*YOUR INSTRUCTIONS*. Each line from the one containing "Continue the Blender" through the one containing "1.6, 'steel', 0.2)" must be echoed exactly, endpoints included, and every other line omitted.

*WORKING DATA*.

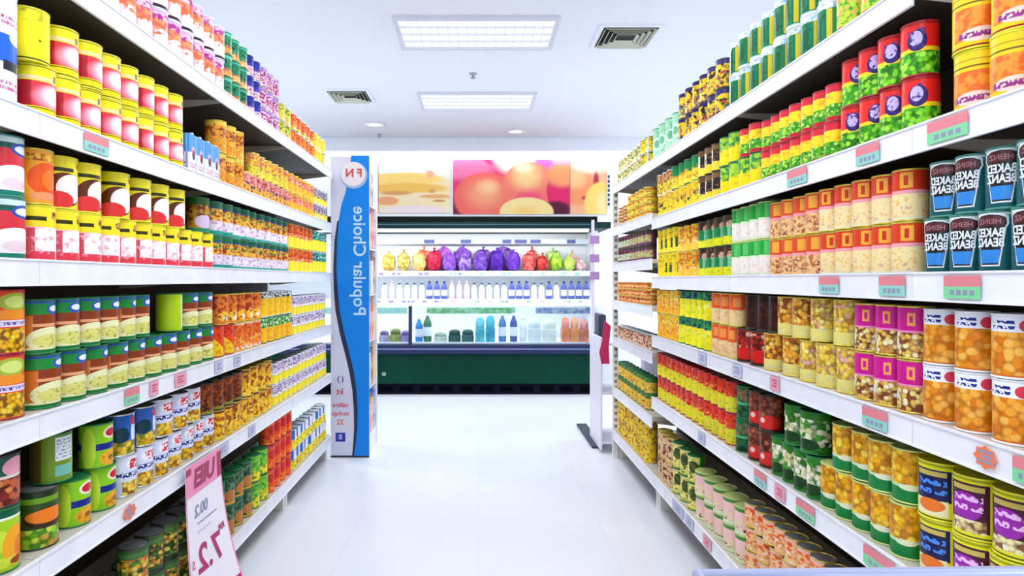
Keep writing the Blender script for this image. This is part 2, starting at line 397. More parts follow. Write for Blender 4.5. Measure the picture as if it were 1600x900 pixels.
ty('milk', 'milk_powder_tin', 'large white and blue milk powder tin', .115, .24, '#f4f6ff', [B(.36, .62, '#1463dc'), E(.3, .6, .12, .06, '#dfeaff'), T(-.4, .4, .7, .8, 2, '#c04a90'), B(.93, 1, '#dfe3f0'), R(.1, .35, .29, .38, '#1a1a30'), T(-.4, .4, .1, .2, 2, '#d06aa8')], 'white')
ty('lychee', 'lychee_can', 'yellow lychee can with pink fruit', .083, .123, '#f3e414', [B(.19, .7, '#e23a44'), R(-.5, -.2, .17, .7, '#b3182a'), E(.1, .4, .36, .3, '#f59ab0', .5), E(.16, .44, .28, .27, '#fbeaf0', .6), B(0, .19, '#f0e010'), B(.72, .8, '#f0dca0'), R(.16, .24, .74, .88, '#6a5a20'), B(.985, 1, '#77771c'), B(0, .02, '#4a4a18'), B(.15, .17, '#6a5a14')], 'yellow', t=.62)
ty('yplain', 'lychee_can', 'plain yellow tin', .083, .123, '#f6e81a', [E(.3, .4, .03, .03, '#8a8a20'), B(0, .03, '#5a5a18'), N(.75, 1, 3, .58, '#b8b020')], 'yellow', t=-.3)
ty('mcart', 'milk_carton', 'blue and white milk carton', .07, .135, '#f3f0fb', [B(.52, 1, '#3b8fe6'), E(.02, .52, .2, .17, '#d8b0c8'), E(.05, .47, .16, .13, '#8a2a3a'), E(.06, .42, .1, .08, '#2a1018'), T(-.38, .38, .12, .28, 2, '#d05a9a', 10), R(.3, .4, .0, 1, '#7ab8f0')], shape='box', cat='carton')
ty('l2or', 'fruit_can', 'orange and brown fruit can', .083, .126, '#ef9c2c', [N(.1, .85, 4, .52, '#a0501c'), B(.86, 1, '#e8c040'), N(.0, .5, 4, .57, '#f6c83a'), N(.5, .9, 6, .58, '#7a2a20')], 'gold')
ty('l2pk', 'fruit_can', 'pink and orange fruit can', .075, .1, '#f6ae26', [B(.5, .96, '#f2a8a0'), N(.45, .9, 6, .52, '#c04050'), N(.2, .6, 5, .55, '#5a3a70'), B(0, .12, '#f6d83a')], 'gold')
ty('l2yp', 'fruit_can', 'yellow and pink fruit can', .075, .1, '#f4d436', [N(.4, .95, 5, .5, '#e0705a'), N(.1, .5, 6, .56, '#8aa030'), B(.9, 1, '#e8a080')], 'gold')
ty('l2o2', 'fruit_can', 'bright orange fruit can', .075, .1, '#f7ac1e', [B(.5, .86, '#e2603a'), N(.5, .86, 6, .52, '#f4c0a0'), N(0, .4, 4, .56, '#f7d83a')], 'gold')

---

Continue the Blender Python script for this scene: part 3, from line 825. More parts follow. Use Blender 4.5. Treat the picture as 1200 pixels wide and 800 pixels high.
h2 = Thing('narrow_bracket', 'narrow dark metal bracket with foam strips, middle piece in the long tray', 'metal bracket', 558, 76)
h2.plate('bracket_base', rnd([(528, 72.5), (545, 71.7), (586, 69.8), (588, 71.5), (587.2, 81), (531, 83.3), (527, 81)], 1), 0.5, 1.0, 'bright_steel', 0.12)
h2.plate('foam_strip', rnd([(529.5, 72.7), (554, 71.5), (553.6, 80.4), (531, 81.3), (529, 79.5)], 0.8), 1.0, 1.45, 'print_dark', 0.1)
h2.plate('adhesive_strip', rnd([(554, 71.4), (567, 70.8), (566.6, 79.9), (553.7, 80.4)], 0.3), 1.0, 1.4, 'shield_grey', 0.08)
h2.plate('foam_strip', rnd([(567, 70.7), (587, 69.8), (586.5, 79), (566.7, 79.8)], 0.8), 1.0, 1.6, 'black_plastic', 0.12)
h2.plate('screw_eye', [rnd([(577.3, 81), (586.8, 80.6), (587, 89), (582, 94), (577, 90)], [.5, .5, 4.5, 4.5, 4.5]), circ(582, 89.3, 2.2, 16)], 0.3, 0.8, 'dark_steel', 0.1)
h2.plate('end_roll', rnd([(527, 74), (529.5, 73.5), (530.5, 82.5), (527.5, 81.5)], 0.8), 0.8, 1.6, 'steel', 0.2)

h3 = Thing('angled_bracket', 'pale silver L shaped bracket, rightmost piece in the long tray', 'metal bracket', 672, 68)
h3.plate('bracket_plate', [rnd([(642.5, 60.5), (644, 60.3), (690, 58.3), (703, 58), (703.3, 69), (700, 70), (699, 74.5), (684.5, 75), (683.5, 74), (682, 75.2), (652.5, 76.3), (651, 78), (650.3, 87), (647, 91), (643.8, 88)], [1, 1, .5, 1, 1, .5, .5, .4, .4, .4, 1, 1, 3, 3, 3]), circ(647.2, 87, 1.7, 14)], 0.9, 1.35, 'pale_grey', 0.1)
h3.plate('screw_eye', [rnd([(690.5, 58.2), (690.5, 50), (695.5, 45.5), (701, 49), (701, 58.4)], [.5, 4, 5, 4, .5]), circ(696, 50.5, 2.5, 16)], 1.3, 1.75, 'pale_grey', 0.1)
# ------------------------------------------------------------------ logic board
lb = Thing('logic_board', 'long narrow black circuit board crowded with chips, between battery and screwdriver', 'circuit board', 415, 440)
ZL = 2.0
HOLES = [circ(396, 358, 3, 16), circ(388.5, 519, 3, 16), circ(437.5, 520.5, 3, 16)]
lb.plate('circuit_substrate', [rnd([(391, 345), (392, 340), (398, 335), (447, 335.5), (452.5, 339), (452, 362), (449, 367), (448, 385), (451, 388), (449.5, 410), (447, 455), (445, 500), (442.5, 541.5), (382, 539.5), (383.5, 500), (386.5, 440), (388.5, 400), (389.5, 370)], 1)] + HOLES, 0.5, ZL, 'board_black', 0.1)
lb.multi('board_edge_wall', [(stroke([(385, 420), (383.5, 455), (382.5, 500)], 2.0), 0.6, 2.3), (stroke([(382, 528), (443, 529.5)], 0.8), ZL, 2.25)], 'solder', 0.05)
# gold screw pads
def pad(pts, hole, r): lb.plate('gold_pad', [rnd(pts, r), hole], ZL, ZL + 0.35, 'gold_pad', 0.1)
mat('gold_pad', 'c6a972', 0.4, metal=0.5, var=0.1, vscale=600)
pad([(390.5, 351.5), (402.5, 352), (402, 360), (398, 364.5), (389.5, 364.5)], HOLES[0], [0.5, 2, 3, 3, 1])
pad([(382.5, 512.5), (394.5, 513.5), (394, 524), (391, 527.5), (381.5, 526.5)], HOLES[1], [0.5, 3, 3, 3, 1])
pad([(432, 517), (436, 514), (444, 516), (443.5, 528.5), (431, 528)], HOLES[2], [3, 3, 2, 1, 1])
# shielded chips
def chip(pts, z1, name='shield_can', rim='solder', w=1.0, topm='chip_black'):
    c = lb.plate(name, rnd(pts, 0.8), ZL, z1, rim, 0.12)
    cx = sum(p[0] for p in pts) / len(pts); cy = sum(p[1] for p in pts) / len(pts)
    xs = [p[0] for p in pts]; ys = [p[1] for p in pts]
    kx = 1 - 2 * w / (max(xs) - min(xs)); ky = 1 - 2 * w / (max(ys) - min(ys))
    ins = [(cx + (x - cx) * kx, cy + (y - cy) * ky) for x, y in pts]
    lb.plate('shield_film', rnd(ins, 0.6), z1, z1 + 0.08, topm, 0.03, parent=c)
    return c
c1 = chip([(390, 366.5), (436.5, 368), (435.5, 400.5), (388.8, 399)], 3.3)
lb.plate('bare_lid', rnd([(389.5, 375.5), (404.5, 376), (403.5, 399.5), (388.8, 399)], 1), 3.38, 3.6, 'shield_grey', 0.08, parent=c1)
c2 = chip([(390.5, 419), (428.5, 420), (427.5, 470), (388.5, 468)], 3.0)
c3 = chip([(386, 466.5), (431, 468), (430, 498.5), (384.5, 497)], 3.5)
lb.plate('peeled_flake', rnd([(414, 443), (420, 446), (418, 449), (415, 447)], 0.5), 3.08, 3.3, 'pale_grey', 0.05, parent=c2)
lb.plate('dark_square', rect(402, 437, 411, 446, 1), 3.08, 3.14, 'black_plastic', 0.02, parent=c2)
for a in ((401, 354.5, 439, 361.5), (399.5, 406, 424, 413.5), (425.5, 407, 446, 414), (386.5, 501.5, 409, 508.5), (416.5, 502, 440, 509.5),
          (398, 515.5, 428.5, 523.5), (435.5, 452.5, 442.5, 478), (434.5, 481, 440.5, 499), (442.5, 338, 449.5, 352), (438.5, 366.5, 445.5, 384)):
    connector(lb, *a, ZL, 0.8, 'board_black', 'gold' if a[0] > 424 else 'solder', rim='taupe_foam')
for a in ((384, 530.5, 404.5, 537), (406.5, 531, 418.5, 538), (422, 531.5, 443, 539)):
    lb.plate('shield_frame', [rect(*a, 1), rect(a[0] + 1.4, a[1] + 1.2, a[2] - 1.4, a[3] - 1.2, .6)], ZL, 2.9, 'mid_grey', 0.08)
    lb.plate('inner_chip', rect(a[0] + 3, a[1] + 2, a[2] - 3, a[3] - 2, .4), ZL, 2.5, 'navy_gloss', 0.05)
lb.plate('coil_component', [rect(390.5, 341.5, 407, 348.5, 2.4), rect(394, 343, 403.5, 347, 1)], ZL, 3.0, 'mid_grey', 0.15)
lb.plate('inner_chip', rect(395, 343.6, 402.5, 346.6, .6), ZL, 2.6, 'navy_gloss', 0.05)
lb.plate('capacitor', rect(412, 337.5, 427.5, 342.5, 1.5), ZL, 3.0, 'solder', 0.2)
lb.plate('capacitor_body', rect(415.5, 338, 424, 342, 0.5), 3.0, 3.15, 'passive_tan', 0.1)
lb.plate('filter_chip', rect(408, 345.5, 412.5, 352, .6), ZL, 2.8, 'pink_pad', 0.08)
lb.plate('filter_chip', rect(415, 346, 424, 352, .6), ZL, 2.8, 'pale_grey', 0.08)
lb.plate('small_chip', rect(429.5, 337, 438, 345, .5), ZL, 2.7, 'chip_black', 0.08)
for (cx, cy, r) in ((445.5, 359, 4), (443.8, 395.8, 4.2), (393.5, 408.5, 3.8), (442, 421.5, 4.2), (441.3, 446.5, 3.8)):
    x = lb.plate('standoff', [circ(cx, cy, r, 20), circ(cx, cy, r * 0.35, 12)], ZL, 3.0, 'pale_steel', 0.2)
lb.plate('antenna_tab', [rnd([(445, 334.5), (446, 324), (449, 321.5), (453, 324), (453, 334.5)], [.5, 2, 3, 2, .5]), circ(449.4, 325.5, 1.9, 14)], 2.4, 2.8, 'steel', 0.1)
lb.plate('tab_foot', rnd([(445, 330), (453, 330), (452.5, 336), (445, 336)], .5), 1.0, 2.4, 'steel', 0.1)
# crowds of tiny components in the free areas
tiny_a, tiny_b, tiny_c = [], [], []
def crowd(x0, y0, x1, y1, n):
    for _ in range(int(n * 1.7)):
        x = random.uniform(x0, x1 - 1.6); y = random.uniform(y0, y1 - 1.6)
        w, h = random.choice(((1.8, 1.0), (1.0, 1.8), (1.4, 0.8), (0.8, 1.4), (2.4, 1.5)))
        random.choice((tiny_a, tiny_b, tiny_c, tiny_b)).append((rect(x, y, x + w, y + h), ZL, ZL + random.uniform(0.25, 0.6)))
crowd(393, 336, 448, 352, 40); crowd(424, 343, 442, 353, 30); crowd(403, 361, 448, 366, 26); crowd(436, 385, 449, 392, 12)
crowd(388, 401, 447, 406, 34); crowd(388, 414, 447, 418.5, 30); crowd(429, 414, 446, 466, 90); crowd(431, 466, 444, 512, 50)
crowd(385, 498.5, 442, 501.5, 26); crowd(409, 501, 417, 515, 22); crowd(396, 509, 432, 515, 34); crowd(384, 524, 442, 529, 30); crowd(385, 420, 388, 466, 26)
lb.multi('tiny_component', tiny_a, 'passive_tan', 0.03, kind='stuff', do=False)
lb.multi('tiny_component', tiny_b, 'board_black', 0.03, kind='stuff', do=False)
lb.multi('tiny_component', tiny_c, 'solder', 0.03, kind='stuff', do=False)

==

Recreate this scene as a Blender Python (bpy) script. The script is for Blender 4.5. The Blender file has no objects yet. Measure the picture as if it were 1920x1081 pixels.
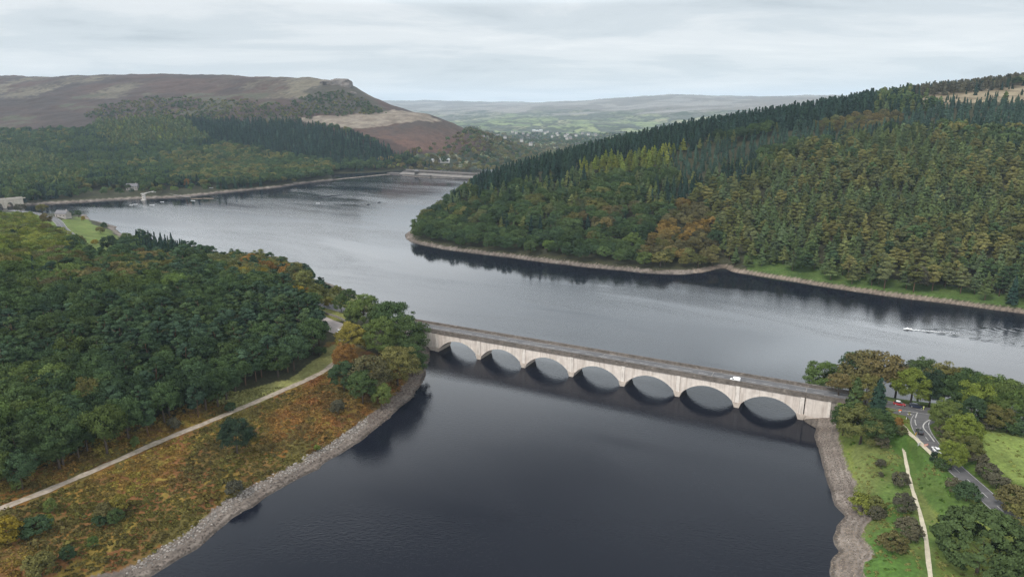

*WRITTEN SOLUTION*.
Continue the Blender Python script for this scene: part 3, from line 825. More parts follow. Use Blender 4.5. Treat the picture as 1200 pixels wide and 800 pixels high.
h2 = Thing('narrow_bracket', 'narrow dark metal bracket with foam strips, middle piece in the long tray', 'metal bracket', 558, 76)
h2.plate('bracket_base', rnd([(528, 72.5), (545, 71.7), (586, 69.8), (588, 71.5), (587.2, 81), (531, 83.3), (527, 81)], 1), 0.5, 1.0, 'bright_steel', 0.12)
h2.plate('foam_strip', rnd([(529.5, 72.7), (554, 71.5), (553.6, 80.4), (531, 81.3), (529, 79.5)], 0.8), 1.0, 1.45, 'print_dark', 0.1)
h2.plate('adhesive_strip', rnd([(554, 71.4), (567, 70.8), (566.6, 79.9), (553.7, 80.4)], 0.3), 1.0, 1.4, 'shield_grey', 0.08)
h2.plate('foam_strip', rnd([(567, 70.7), (587, 69.8), (586.5, 79), (566.7, 79.8)], 0.8), 1.0, 1.6, 'black_plastic', 0.12)
h2.plate('screw_eye', [rnd([(577.3, 81), (586.8, 80.6), (587, 89), (582, 94), (577, 90)], [.5, .5, 4.5, 4.5, 4.5]), circ(582, 89.3, 2.2, 16)], 0.3, 0.8, 'dark_steel', 0.1)
h2.plate('end_roll', rnd([(527, 74), (529.5, 73.5), (530.5, 82.5), (527.5, 81.5)], 0.8), 0.8, 1.6, 'steel', 0.2)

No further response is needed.